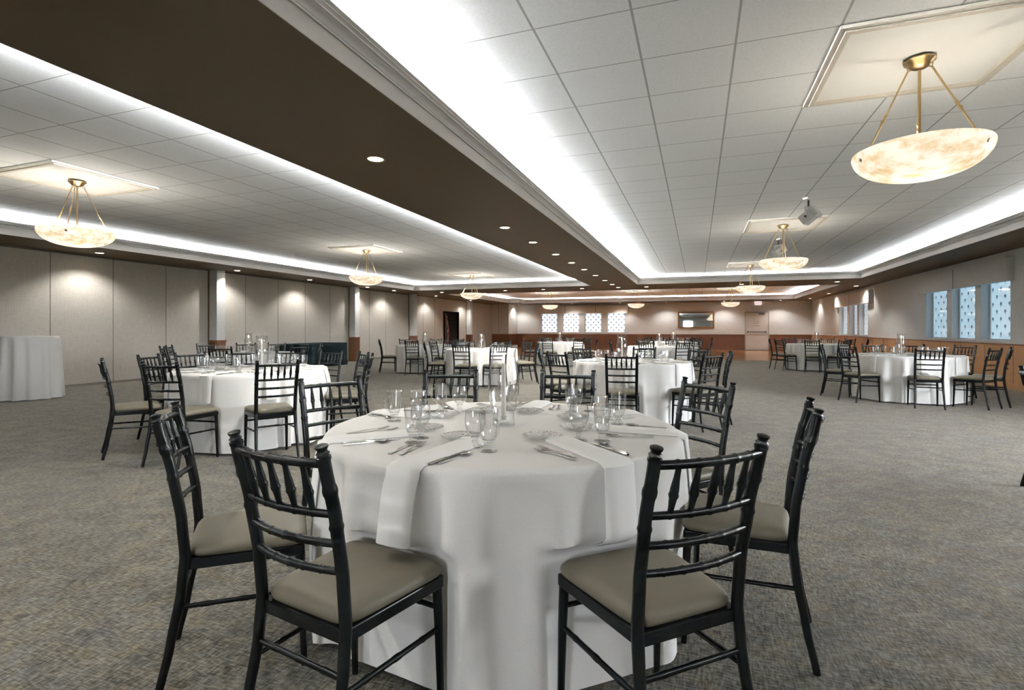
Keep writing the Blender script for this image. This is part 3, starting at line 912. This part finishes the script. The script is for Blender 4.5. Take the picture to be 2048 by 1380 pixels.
# ------------------------------------------------------------------ chiavari chair
HCH = 0.94
POST = [(-0.262, 0.0, 0.184), (-0.228, 0.16, 0.178), (-0.196, 0.34, 0.172), (-0.186, 0.45, 0.170), (-0.196, 0.58, 0.171), (-0.222, 0.74, 0.174), (-0.262, 0.905, 0.176)]
def post_at(z):
    for (y0, z0, x0), (y1, z1, x1) in zip(POST, POST[1:]):
        if z <= z1:
            t = (z - z0) / (z1 - z0)
            s = t * t * (3 - 2 * t) * 0.3 + t * 0.7
            return y0 + (y1 - y0) * s, x0 + (x1 - x0) * s
    return POST[-1][0], POST[-1][2]
def ringed(n, rings, base, width):
    rad = []
    for i in range(n):
        u = i / (n - 1)
        r = base(u)
        for g in rings:
            if abs(u - g) < width:
                r *= 1.16
        rad.append(r)
    return rad
def chair_proto():
    t = empty('chiavari_chair')
    bt = [(0.200, 0.195), (0.165, 0.203), (-0.165, 0.172), (-0.185, 0.158)]
    # seat frame
    fr = MB()
    poly = [(-0.200, 0.190), (0.200, 0.190), (0.200, 0.178), (0.168, -0.190), (-0.168, -0.190), (-0.200, 0.178)]
    fr.prism(poly, 0.402, 0.440).build('seat_frame', 'black_paint', t, smooth=0, bevel=0.004)
    # cushion
    rows = []
    def outline(s, n=40):
        pts = []
        for k in range(n):
            a = 2 * PI * k / n
            c, q = math.cos(a), math.sin(a)
            e = 0.24
            x = math.copysign(abs(c) ** e, c); y = math.copysign(abs(q) ** e, q)
            yy = 0.008 + y * 0.192 * s
            hw = 0.186 + 0.022 * (y * s)
            pts.append((x * hw * s, yy))
        return pts
    for s, z in ((0.95, 0.440), (0.995, 0.446), (1.01, 0.457), (0.995, 0.468), (0.955, 0.477), (0.86, 0.485), (0.66, 0.491), (0.4, 0.494), (0.0005, 0.496)):
        rows.append([(x, y, z) for x, y in outline(s)])
    MB().grid(rows, closed=True).build('seat_cushion', 'vinyl', t, smooth=70)
    for sx in (-1, 1):
        n = 90
        zs = [0.905 * i / (n - 1) for i in range(n)]
        pts = [(sx * post_at(z)[1], post_at(z)[0], z) for z in zs]
        rg = [z / 0.905 for z in (0.545, 0.553, 0.637, 0.645, 0.715, 0.723, 0.815, 0.823, 0.30, 0.308)]
        p = MB().tube(pts, ringed(n, rg, lambda u: 0.0125 + 0.0045 * min(1, u * 2.2) - 0.001 * max(0, u - 0.6), 0.0030), 12).build('back_post', 'black_paint', t, smooth=60)
        y, x = post_at(0.905)
        f = MB().lathe([(0.001, -0.004), (0.0185, -0.004), (0.0185, 0.004), (0.0145, 0.006), (0.0145, 0.010), (0.0175, 0.012), (0.0125, 0.018), (0.0125, 0.021), (0.0165, 0.028), (0.0165, 0.032), (0.010, 0.035), (0.001, 0.035)], 14)
        f.rot(Matrix.Translation((sx * x, y, 0.905)) @ Matrix.Rotation(R(13), 4, 'X'))
        f.build('finial', 'black_paint', p, smooth=50)
        MB().tube([(sx * 0.183, 0.176, 0.41), (sx * 0.187, 0.180, 0.28), (sx * 0.190, 0.188, 0.0)], [0.0165, 0.015, 0.011], 8, phase=PI / 8).build('front_leg', 'black_paint', t, smooth=50)
    def bow(z, x, b=0.028):
        y, xp = post_at(z)
        return (x, y - b * (1 - (x / xp) ** 2), z)
    def rail(name, z, r, rings):
        xp = post_at(z)[1] - 0.010
        n = 61
        pts = [bow(z, -xp + 2 * xp * i / (n - 1)) for i in range(n)]
        MB().tube(pts, ringed(n, rings, lambda u: r, 0.006), 10).build(name, 'black_paint', t, smooth=60)
    rg = (0.14, 0.155, 0.32, 0.335, 0.5, 0.515, 0.67, 0.685, 0.845, 0.86)
    rail('top_rail', 0.890, 0.0120, rg)
    for z in (0.755, 0.676, 0.600):
        rail('back_rail', z, 0.0105, rg)
    for k in range(5):
        x = (k - 2) * 0.0565
        a = Vector(bow(0.760, x)); b_ = Vector(bow(0.885, x))
        n = 26
        pts = [a.lerp(b_, i / (n - 1)) for i in range(n)]
        MB().tube(pts, ringed(n, (0.36, 0.42, 0.62), lambda u: 0.0072 + 0.0042 * math.exp(-((u - 0.45) / 0.26) ** 2), 0.02), 8).build('spindle', 'black_paint', t, smooth=60)
    def st(a, b_):
        n = 31
        pts = [Vector(a).lerp(Vector(b_), i / (n - 1)) for i in range(n)]
        MB().tube(pts, ringed(n, (0.2, 0.23, 0.5, 0.53, 0.78, 0.81), lambda u: 0.0085, 0.012), 8).build('stretcher', 'black_paint', t, smooth=60)
    for sx in (-1, 1):
        y, x = post_at(0.28)
        st((sx * x, y, 0.285), (sx * 0.187, 0.180, 0.272))
    y, x = post_at(0.325)
    st((-x, y, 0.325), (x, y, 0.325))
    st((-0.185, 0.178, 0.338), (0.185, 0.178, 0.338))
    return t
CH = chair_proto(); remember(CH)
chair_used = [False]
CHAIRGROUP = 'black chiavari chairs round the white tables'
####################
__Task prompt__
Your task is an exact transcription of all the data, minus the pictures.

__Final result__
Keep writing the Blender script for this image. This is part 3, starting at line 912. This part finishes the script. The script is for Blender 4.5. Take the picture to be 2048 by 1380 pixels.
# ------------------------------------------------------------------ chiavari chair
HCH = 0.94
POST = [(-0.262, 0.0, 0.184), (-0.228, 0.16, 0.178), (-0.196, 0.34, 0.172), (-0.186, 0.45, 0.170), (-0.196, 0.58, 0.171), (-0.222, 0.74, 0.174), (-0.262, 0.905, 0.176)]
def post_at(z):
    for (y0, z0, x0), (y1, z1, x1) in zip(POST, POST[1:]):
        if z <= z1:
            t = (z - z0) / (z1 - z0)
            s = t * t * (3 - 2 * t) * 0.3 + t * 0.7
            return y0 + (y1 - y0) * s, x0 + (x1 - x0) * s
    return POST[-1][0], POST[-1][2]
def ringed(n, rings, base, width):
    rad = []
    for i in range(n):
        u = i / (n - 1)
        r = base(u)
        for g in rings:
            if abs(u - g) < width:
                r *= 1.16
        rad.append(r)
    return rad
def chair_proto():
    t = empty('chiavari_chair')
    bt = [(0.200, 0.195), (0.165, 0.203), (-0.165, 0.172), (-0.185, 0.158)]
    # seat frame
    fr = MB()
    poly = [(-0.200, 0.190), (0.200, 0.190), (0.200, 0.178), (0.168, -0.190), (-0.168, -0.190), (-0.200, 0.178)]
    fr.prism(poly, 0.402, 0.440).build('seat_frame', 'black_paint', t, smooth=0, bevel=0.004)
    # cushion
    rows = []
    def outline(s, n=40):
        pts = []
        for k in range(n):
            a = 2 * PI * k / n
            c, q = math.cos(a), math.sin(a)
            e = 0.24
            x = math.copysign(abs(c) ** e, c); y = math.copysign(abs(q) ** e, q)
            yy = 0.008 + y * 0.192 * s
            hw = 0.186 + 0.022 * (y * s)
            pts.append((x * hw * s, yy))
        return pts
    for s, z in ((0.95, 0.440), (0.995, 0.446), (1.01, 0.457), (0.995, 0.468), (0.955, 0.477), (0.86, 0.485), (0.66, 0.491), (0.4, 0.494), (0.0005, 0.496)):
        rows.append([(x, y, z) for x, y in outline(s)])
    MB().grid(rows, closed=True).build('seat_cushion', 'vinyl', t, smooth=70)
    for sx in (-1, 1):
        n = 90
        zs = [0.905 * i / (n - 1) for i in range(n)]
        pts = [(sx * post_at(z)[1], post_at(z)[0], z) for z in zs]
        rg = [z / 0.905 for z in (0.545, 0.553, 0.637, 0.645, 0.715, 0.723, 0.815, 0.823, 0.30, 0.308)]
        p = MB().tube(pts, ringed(n, rg, lambda u: 0.0125 + 0.0045 * min(1, u * 2.2) - 0.001 * max(0, u - 0.6), 0.0030), 12).build('back_post', 'black_paint', t, smooth=60)
        y, x = post_at(0.905)
        f = MB().lathe([(0.001, -0.004), (0.0185, -0.004), (0.0185, 0.004), (0.0145, 0.006), (0.0145, 0.010), (0.0175, 0.012), (0.0125, 0.018), (0.0125, 0.021), (0.0165, 0.028), (0.0165, 0.032), (0.010, 0.035), (0.001, 0.035)], 14)
        f.rot(Matrix.Translation((sx * x, y, 0.905)) @ Matrix.Rotation(R(13), 4, 'X'))
        f.build('finial', 'black_paint', p, smooth=50)
        MB().tube([(sx * 0.183, 0.176, 0.41), (sx * 0.187, 0.180, 0.28), (sx * 0.190, 0.188, 0.0)], [0.0165, 0.015, 0.011], 8, phase=PI / 8).build('front_leg', 'black_paint', t, smooth=50)
    def bow(z, x, b=0.028):
        y, xp = post_at(z)
        return (x, y - b * (1 - (x / xp) ** 2), z)
    def rail(name, z, r, rings):
        xp = post_at(z)[1] - 0.010
        n = 61
        pts = [bow(z, -xp + 2 * xp * i / (n - 1)) for i in range(n)]
        MB().tube(pts, ringed(n, rings, lambda u: r, 0.006), 10).build(name, 'black_paint', t, smooth=60)
    rg = (0.14, 0.155, 0.32, 0.335, 0.5, 0.515, 0.67, 0.685, 0.845, 0.86)
    rail('top_rail', 0.890, 0.0120, rg)
    for z in (0.755, 0.676, 0.600):
        rail('back_rail', z, 0.0105, rg)
    for k in range(5):
        x = (k - 2) * 0.0565
        a = Vector(bow(0.760, x)); b_ = Vector(bow(0.885, x))
        n = 26
        pts = [a.lerp(b_, i / (n - 1)) for i in range(n)]
        MB().tube(pts, ringed(n, (0.36, 0.42, 0.62), lambda u: 0.0072 + 0.0042 * math.exp(-((u - 0.45) / 0.26) ** 2), 0.02), 8).build('spindle', 'black_paint', t, smooth=60)
    def st(a, b_):
        n = 31
        pts = [Vector(a).lerp(Vector(b_), i / (n - 1)) for i in range(n)]
        MB().tube(pts, ringed(n, (0.2, 0.23, 0.5, 0.53, 0.78, 0.81), lambda u: 0.0085, 0.012), 8).build('stretcher', 'black_paint', t, smooth=60)
    for sx in (-1, 1):
        y, x = post_at(0.28)
        st((sx * x, y, 0.285), (sx * 0.187, 0.180, 0.272))
    y, x = post_at(0.325)
    st((-x, y, 0.325), (x, y, 0.325))
    st((-0.185, 0.178, 0.338), (0.185, 0.178, 0.338))
    return t
CH = chair_proto(); remember(CH)
chair_used = [False]
CHAIRGROUP = 'black chiavari chairs round the white tables'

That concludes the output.